DİŞ KİRASI
Osmanlı devletinde Ramazan Ayı’nın en önemli özelliklerinden biri iftar sofralarının herkese açık olmasıydı. Saray’a Ramazan boyunca iftar için davetsiz olarak gidilebilirdi. Ayrıca Osmanlı Sarayının özel davetlileri olurdu. Kaynaklar, Ramazan’ın ilk on gününde padişah ayan ve mebusan reisleri ile birlikte heyet-i vükelayı iftar için saraya davet edildiğini belirtmektedir.
Gelen misafirlere günümüzde unutulmaya yüz tutmuş bir gelenek olan diş kirası ödenirdi. Misafirler ayrılırken onlara küçük kadife keseler içinde hediyeler takdim edilirdi. Evsahibi bununla , “Misafirim oldunuz benim sevap kazanmam için siz eziyet çektiniz dişleriniz yoruldu.Bu da size dişinizin kirası olsun “ demek istenirdi.

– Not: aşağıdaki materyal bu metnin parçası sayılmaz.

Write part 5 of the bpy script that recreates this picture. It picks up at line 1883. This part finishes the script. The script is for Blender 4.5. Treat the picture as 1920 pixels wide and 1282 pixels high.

Diş kirası sadece zenginlere has bir gelenek gibi görünse de aslında toplumun tamamına yayılmıştır. Çoğu zaman sadakalar da diş kirası adı altında verilmiş olup hiçbir fakirin onuru zedelenmemiştir. Misafirine diş kirası verecek kadar ruhunu inceltmiş olan bu Millet hiç şüphesiz insanlığa misafirperverlik adına ders verecek kadar yücelmiştir.